# Problem description
Find the lines holding "picture" and copy them.

# Given material

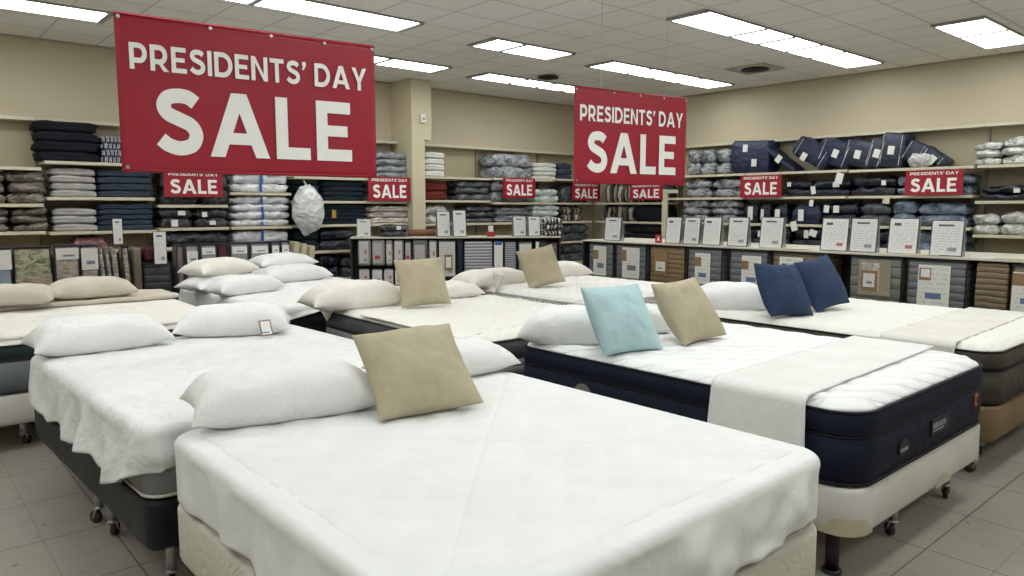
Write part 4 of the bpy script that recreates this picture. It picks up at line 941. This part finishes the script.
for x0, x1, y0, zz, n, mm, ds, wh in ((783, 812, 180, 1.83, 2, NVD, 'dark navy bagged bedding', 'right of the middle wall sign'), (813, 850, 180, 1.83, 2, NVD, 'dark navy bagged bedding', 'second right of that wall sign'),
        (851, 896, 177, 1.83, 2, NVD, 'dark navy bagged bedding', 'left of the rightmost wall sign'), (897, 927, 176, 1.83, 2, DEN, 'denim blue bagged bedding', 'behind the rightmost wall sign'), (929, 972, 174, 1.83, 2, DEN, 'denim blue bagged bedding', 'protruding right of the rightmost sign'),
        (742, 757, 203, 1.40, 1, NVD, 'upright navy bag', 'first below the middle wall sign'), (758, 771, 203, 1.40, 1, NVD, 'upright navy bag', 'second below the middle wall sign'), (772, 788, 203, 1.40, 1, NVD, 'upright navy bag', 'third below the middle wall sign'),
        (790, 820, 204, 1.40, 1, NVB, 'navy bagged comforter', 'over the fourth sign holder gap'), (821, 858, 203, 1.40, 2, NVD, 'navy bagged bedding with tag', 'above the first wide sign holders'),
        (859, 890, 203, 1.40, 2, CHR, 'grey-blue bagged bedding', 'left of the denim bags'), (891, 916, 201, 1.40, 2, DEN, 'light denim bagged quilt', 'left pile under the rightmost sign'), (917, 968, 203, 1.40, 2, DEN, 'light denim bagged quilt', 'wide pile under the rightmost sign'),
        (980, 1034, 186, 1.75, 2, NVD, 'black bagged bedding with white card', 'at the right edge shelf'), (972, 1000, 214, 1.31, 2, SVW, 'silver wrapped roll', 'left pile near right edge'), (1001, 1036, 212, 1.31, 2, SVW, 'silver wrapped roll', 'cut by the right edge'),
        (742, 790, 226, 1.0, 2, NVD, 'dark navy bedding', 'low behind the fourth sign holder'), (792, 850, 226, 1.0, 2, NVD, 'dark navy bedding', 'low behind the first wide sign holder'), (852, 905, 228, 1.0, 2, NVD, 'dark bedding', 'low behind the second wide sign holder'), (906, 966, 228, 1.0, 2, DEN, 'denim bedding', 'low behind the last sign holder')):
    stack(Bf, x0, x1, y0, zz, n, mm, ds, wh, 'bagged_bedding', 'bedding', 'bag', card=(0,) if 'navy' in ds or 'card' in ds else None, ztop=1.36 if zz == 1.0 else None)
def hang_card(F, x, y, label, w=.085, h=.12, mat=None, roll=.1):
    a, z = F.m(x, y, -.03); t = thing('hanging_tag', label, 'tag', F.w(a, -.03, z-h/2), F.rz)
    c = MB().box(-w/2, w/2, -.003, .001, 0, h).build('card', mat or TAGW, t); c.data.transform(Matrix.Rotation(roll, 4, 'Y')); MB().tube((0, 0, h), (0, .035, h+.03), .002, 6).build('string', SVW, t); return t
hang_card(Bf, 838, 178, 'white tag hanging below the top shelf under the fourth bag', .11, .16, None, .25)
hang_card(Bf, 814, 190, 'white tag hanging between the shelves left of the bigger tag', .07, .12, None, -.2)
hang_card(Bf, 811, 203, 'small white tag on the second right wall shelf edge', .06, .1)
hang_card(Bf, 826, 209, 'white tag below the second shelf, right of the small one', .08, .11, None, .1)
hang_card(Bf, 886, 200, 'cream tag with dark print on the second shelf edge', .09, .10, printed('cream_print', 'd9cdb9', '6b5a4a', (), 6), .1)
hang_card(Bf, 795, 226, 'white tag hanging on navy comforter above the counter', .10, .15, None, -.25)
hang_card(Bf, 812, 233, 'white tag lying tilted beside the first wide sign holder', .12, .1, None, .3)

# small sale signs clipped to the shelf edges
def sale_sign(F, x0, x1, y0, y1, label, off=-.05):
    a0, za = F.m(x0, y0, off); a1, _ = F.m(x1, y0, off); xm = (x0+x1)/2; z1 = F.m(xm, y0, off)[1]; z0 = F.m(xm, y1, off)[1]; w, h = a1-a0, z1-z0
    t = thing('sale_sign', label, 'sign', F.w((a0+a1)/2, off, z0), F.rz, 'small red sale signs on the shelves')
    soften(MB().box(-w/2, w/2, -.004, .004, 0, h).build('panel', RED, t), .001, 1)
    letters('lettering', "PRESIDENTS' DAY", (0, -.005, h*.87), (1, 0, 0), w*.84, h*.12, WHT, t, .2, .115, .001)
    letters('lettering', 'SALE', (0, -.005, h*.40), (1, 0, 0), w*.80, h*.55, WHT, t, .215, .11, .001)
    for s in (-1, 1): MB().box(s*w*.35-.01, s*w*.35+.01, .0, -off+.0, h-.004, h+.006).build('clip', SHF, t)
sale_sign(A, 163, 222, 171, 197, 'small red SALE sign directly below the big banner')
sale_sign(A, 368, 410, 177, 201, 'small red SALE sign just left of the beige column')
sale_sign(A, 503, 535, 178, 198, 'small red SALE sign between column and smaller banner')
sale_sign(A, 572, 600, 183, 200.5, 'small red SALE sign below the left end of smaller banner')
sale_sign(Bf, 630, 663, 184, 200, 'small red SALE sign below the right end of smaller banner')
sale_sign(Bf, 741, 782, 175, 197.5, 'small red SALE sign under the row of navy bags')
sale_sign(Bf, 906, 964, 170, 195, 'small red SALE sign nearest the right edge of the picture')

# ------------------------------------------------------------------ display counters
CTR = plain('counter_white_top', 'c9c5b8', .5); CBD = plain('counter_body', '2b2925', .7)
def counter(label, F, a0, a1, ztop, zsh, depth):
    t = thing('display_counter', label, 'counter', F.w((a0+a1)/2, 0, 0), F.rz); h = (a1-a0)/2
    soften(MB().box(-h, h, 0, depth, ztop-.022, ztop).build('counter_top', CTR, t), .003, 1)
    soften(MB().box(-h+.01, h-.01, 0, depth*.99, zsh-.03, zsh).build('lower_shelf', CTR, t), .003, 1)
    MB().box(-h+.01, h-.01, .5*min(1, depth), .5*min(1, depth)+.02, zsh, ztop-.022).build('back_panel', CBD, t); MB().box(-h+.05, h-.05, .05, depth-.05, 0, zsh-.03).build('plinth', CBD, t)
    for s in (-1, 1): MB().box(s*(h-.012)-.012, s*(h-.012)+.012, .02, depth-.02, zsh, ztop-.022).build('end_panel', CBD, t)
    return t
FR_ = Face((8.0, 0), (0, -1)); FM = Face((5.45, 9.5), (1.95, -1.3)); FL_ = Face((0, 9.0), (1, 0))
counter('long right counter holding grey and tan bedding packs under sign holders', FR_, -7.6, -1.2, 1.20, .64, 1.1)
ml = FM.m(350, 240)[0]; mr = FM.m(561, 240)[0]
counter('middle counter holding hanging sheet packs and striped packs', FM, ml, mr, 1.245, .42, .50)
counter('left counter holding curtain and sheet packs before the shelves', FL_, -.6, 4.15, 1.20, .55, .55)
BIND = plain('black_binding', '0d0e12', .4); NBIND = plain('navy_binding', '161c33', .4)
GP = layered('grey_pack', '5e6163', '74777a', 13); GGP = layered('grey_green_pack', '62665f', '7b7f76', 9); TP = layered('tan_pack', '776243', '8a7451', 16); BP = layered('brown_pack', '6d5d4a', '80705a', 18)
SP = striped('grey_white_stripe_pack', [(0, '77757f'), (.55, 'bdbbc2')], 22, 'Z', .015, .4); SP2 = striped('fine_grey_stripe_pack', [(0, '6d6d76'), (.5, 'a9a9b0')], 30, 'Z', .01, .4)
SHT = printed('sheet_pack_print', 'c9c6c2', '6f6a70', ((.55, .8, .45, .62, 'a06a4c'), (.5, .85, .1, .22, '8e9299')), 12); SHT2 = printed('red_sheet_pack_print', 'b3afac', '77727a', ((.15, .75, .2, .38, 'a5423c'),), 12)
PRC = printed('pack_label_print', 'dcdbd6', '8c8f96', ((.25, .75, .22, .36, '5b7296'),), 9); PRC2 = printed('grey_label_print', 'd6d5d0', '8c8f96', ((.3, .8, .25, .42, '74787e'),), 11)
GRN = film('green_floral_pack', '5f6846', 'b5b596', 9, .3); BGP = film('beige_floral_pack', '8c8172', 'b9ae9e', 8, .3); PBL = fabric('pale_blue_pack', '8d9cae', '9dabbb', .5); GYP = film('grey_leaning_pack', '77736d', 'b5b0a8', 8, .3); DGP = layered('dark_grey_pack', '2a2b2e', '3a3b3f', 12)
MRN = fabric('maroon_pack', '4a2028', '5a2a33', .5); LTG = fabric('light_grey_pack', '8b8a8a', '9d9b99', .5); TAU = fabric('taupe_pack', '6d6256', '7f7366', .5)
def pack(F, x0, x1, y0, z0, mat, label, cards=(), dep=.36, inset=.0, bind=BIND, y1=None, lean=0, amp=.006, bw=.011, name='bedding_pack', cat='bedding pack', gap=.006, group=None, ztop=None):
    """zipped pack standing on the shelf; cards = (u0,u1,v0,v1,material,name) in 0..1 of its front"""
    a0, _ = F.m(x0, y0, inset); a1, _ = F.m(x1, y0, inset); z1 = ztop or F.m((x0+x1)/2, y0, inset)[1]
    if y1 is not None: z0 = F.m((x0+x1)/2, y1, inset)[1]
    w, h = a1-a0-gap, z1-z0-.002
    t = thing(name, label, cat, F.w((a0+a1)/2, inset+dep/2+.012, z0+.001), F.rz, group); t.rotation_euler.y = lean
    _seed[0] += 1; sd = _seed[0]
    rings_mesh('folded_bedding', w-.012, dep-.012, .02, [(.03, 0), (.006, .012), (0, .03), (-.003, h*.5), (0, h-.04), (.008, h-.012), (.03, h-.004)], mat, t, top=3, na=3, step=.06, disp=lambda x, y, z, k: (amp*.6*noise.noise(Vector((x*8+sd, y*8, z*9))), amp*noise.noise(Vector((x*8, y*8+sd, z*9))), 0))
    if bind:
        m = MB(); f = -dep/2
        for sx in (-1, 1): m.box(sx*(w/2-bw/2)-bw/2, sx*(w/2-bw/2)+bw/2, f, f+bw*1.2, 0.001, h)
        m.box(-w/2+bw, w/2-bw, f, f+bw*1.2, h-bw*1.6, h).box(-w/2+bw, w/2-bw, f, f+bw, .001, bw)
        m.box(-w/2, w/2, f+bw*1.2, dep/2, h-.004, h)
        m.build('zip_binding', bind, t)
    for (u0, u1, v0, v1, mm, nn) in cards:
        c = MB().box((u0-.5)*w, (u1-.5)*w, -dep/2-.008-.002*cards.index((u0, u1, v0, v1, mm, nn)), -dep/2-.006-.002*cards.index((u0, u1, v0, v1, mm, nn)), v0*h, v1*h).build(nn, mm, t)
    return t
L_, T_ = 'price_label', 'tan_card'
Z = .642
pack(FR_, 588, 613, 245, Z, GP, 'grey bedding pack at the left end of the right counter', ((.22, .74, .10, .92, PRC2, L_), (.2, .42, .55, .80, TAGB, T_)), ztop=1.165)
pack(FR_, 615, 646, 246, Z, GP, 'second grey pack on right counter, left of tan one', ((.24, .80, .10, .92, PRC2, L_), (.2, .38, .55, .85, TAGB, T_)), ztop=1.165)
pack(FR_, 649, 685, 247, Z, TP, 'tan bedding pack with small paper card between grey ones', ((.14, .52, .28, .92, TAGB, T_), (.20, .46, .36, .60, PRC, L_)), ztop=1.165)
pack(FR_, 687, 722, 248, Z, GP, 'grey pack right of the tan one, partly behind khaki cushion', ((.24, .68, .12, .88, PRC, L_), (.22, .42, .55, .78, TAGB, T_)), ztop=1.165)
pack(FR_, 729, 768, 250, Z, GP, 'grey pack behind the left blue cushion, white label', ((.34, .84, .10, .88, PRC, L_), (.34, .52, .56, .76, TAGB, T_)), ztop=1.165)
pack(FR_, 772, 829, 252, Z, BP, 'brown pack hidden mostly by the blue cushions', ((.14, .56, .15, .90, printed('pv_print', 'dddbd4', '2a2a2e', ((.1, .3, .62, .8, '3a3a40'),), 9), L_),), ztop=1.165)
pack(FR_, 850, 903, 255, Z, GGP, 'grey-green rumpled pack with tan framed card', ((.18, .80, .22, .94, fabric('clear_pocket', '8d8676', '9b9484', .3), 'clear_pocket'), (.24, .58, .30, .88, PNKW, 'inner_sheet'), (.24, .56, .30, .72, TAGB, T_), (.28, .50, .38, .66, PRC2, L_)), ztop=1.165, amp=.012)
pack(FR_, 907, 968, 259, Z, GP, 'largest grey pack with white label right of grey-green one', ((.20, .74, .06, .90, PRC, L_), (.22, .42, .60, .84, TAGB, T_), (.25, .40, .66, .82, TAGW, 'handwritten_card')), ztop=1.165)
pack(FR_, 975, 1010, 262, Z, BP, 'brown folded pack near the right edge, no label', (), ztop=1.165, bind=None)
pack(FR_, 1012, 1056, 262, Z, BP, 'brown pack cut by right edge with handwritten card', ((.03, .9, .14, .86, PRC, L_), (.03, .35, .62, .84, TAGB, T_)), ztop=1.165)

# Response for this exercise
Write part 4 of the bpy script that recreates this picture. It picks up at line 941. This part finishes the script.
sale_sign(Bf, 906, 964, 170, 195, 'small red SALE sign nearest the right edge of the picture')